As I wrote last night we decided not to get up at 3:30am to visit the summit of Cadillac Mountain at dawn. Instead we reserved a pass for 8am. We set our alarms for 6:30am, woke up somewhat begrudgingly, pulled together our hiking bags for a day of adventure (this plus later hikes), and left by 7:30. We arrived at the access road to the summit at 7:45, a bit early for our 8am ticket, but that was okay with the ranger guarding the road. We headed on up to the summit at 1,529'.

The view at (checks watch)... 3.5 hours after sunrise... from Cadillac Mountain, Acadia National Park [Jun 2021]

The remainder of the drive took awhile so we weren't at the top until nearly 8:15am— nearly 3½ hours after sunrise! There were still 360° views, though. Including this view (above) across the Gulf of Maine to the Atlantic Ocean.

Turning slightly inland I also liked this view of islands near Bar Harbor:

Islands near Bar Harbor, seen from Cadillac Mountain, Acadia National Park [Jun 2021]

The chain of four small islands stretching left to right are Bar Island, Sheep Porcupine Island, Burnt Porcupine Island, and Long Porcupine Island. The one with the quay near it is Bald Porcupine Island. Yes, someone coming up with names here a few centuries ago apparently had a porcupine obsession.

Putting the "Bar" in Bar Harbor!

While I can only speculate about why so many of the islands remind(ed) someone of porcupines, there's actually an obvious source of the name for Bar Island— and thus Bar Harbor and the town named for it.

The 'Bar' in Bar Harbor, as seen from Cadillac Mountain. Acadia National Park [Jun 2021]

Bar Harbor is the town on the coast in the mid-ground of the pic above. Bar Island is at the center-left, just beyond it. Note that brownish strip on the left side of the island connecting it to the mainland. That is actually a bar— kind of like a sand bar, though made of rock not  sand— connecting the island to the mainland. It is exposed at low tide and can be crossed on foot. Thus the "bar" in Bar Harbor! Now all we have to figure out is why Mainers call it Bah Habbah.


canyonwalker: Sullivan, a male golden eagle at UC Davis Raptor Center (Golden Eagle)
Maine Week Travelog #10
Acadia National Park - Wednesday, 16 Jun 2021, 10pm.

On many lists of things to do at Acadia National Park you'll find "Watch the sunrise atop Cadillac Mountain." Cadillac, the park's tallest mountain, is said to be where the sun first rises on the United States. Watching sunrises there is so popular the Park Service has instituted a reservations system for trips to the Cadillac summit, with tickets for sunrise often selling out within minutes of availability. But we're not going to do it. Why? Because sunrise is at 4:48am!

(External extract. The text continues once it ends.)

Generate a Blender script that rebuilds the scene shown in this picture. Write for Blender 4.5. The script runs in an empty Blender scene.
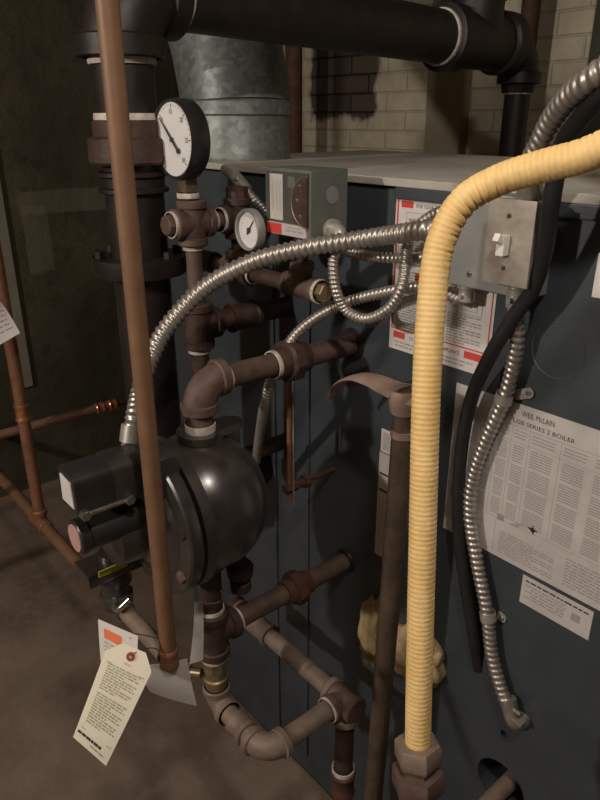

Instead we've bought tickets to go at 8am tomorrow. That means we only have to wake up at 6:45 or so, instead of setting our alarms for 3:45am or even 3:30 to wake up, dress, pack, and drive up there.

Latitude and Longitude

Does the sun actually rise first at Cadillac Mountain? Well, Maine is clearly the farthest east of the 50 states. Bar Harbor, at 68.2° W longitude, isn't the farthest east part of Maine, but the claim rests on the fact that Cadillac Mountain's 1,529' elevation means the sun strikes it before lower lying land that is further east.

Note I've said, "farthest east of the 50 states". The US territorial possession of Puerto Rico is farther east. San Juan, PR is at 66.1° W.

There's also the matter of when during the year. Bar Harbor, ME is at 44.4° N latitude. In the summertime, when days are longer further north, dawn arrives earlier than at places further south. But in the winter, the north's days are shorter than the south's. That's where it's important to understand how far east Maine is relative to other east-coast states. The Atlantic seaboard of the US is often conceptualized as running north/south. That's inaccurate. In fact it runs northeast/southwest. For example, Miami, Florida, is at 25.8° N, 80.2° W compared to Bar Harbor's 44.4° N, 68.2° W.

BTW, another conceptual inaccuracy about the geography of the US is that states in the northeast are far north. They are not. Bar Harbor's latitude of 44.4° N is south of Portland, OR (45.5° N) and the entire state of Washington. In terms of other counties, the entire UK is north of Maine.